# Material provided:
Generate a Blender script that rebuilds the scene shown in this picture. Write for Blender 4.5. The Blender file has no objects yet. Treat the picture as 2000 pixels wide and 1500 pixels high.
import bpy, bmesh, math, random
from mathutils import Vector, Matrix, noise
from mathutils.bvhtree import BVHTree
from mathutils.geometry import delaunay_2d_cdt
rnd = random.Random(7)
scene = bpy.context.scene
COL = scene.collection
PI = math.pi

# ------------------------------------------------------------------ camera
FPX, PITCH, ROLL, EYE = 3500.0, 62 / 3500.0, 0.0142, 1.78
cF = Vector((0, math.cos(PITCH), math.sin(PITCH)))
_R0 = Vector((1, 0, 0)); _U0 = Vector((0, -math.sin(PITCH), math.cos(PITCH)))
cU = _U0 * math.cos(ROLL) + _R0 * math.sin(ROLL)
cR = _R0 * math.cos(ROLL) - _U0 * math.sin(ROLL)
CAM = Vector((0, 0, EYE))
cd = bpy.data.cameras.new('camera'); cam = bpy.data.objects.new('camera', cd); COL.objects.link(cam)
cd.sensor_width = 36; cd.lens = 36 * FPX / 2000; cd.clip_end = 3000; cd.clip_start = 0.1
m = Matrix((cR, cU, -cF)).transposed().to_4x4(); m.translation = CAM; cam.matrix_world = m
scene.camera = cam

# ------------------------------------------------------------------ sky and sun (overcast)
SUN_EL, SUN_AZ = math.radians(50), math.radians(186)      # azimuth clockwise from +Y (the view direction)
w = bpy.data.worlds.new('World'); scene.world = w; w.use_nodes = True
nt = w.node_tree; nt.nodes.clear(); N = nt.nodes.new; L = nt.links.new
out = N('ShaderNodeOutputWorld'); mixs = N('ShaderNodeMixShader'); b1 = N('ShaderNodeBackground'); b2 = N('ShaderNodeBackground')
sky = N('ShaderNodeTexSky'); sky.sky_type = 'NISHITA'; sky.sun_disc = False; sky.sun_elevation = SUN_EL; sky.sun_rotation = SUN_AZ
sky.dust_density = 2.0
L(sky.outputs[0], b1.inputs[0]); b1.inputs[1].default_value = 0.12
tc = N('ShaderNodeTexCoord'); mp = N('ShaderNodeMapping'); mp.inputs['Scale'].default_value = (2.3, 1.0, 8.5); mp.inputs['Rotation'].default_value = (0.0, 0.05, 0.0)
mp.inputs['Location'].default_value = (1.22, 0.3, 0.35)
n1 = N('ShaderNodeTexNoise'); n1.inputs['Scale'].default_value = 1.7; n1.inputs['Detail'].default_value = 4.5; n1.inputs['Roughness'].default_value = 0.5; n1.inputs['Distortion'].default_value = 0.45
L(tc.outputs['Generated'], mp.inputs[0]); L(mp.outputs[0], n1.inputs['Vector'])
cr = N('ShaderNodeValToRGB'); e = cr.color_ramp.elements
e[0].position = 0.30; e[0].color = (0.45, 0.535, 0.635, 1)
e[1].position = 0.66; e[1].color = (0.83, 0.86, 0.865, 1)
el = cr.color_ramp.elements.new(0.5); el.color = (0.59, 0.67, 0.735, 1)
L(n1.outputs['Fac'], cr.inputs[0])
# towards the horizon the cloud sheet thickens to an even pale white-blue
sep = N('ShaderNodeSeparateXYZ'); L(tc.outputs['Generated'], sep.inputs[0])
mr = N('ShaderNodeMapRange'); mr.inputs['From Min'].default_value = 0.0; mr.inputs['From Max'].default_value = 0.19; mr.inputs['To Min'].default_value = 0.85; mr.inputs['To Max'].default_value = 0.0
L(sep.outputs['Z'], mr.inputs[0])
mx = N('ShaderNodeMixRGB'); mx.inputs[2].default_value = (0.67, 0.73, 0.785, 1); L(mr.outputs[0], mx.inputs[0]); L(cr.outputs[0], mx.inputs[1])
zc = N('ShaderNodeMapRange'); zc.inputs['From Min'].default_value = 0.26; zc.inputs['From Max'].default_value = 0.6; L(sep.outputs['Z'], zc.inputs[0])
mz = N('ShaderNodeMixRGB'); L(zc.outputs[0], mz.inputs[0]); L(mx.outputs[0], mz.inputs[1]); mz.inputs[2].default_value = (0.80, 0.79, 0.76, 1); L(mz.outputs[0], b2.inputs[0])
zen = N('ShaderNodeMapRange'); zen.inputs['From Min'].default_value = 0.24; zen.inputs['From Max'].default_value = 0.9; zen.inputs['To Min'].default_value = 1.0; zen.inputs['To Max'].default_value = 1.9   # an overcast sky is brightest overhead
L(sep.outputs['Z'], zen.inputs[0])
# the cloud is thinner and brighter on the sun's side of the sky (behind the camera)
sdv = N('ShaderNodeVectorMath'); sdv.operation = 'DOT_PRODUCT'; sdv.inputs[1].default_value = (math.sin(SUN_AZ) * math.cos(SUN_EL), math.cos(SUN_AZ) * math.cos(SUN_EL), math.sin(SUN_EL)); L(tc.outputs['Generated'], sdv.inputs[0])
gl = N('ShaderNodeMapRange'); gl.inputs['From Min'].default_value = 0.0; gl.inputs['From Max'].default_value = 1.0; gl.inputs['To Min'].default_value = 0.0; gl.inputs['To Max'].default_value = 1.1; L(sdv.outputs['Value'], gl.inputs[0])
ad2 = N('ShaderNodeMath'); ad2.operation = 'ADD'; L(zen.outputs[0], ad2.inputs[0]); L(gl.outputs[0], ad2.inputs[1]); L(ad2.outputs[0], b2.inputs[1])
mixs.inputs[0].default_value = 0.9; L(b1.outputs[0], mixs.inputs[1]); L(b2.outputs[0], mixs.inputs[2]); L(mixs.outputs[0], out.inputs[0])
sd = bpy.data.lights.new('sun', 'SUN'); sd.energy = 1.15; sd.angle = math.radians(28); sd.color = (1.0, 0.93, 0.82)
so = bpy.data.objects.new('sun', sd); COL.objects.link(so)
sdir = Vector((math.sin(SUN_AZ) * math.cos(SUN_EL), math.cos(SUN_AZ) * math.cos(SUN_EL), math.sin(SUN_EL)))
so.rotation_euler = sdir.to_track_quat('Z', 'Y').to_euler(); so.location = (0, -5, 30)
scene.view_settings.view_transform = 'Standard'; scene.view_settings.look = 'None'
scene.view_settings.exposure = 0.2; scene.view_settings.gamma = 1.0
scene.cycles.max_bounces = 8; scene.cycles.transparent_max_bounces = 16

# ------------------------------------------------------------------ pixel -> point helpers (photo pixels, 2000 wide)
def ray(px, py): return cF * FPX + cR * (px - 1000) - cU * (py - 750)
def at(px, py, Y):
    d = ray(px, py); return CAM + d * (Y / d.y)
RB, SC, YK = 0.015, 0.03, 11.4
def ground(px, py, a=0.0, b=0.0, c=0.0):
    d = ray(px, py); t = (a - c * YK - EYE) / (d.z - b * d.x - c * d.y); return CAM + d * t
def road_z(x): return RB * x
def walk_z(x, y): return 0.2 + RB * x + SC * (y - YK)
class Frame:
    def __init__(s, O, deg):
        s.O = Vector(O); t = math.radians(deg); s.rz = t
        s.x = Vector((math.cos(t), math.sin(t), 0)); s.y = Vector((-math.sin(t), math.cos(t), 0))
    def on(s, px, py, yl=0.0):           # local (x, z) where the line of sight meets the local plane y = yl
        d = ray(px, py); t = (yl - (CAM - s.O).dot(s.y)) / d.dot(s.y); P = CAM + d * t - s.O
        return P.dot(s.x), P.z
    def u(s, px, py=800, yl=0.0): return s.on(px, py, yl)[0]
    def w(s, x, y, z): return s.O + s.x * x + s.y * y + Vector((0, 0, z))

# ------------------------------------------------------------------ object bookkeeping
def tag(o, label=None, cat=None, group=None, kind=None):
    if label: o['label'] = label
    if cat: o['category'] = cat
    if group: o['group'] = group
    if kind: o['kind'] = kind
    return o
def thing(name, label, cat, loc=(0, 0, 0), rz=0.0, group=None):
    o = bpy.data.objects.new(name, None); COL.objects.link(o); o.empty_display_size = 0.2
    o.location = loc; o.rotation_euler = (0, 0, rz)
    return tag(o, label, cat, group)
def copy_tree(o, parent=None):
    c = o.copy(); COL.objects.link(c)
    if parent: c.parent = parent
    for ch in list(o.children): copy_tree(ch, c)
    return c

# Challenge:
Copy out the listing above, line by line and exactly, from its first line to the line holding "scene.camera = cam", inclusive.

# Result for this exercise:
Generate a Blender script that rebuilds the scene shown in this picture. Write for Blender 4.5. The Blender file has no objects yet. Treat the picture as 2000 pixels wide and 1500 pixels high.
import bpy, bmesh, math, random
from mathutils import Vector, Matrix, noise
from mathutils.bvhtree import BVHTree
from mathutils.geometry import delaunay_2d_cdt
rnd = random.Random(7)
scene = bpy.context.scene
COL = scene.collection
PI = math.pi

# ------------------------------------------------------------------ camera
FPX, PITCH, ROLL, EYE = 3500.0, 62 / 3500.0, 0.0142, 1.78
cF = Vector((0, math.cos(PITCH), math.sin(PITCH)))
_R0 = Vector((1, 0, 0)); _U0 = Vector((0, -math.sin(PITCH), math.cos(PITCH)))
cU = _U0 * math.cos(ROLL) + _R0 * math.sin(ROLL)
cR = _R0 * math.cos(ROLL) - _U0 * math.sin(ROLL)
CAM = Vector((0, 0, EYE))
cd = bpy.data.cameras.new('camera'); cam = bpy.data.objects.new('camera', cd); COL.objects.link(cam)
cd.sensor_width = 36; cd.lens = 36 * FPX / 2000; cd.clip_end = 3000; cd.clip_start = 0.1
m = Matrix((cR, cU, -cF)).transposed().to_4x4(); m.translation = CAM; cam.matrix_world = m
scene.camera = cam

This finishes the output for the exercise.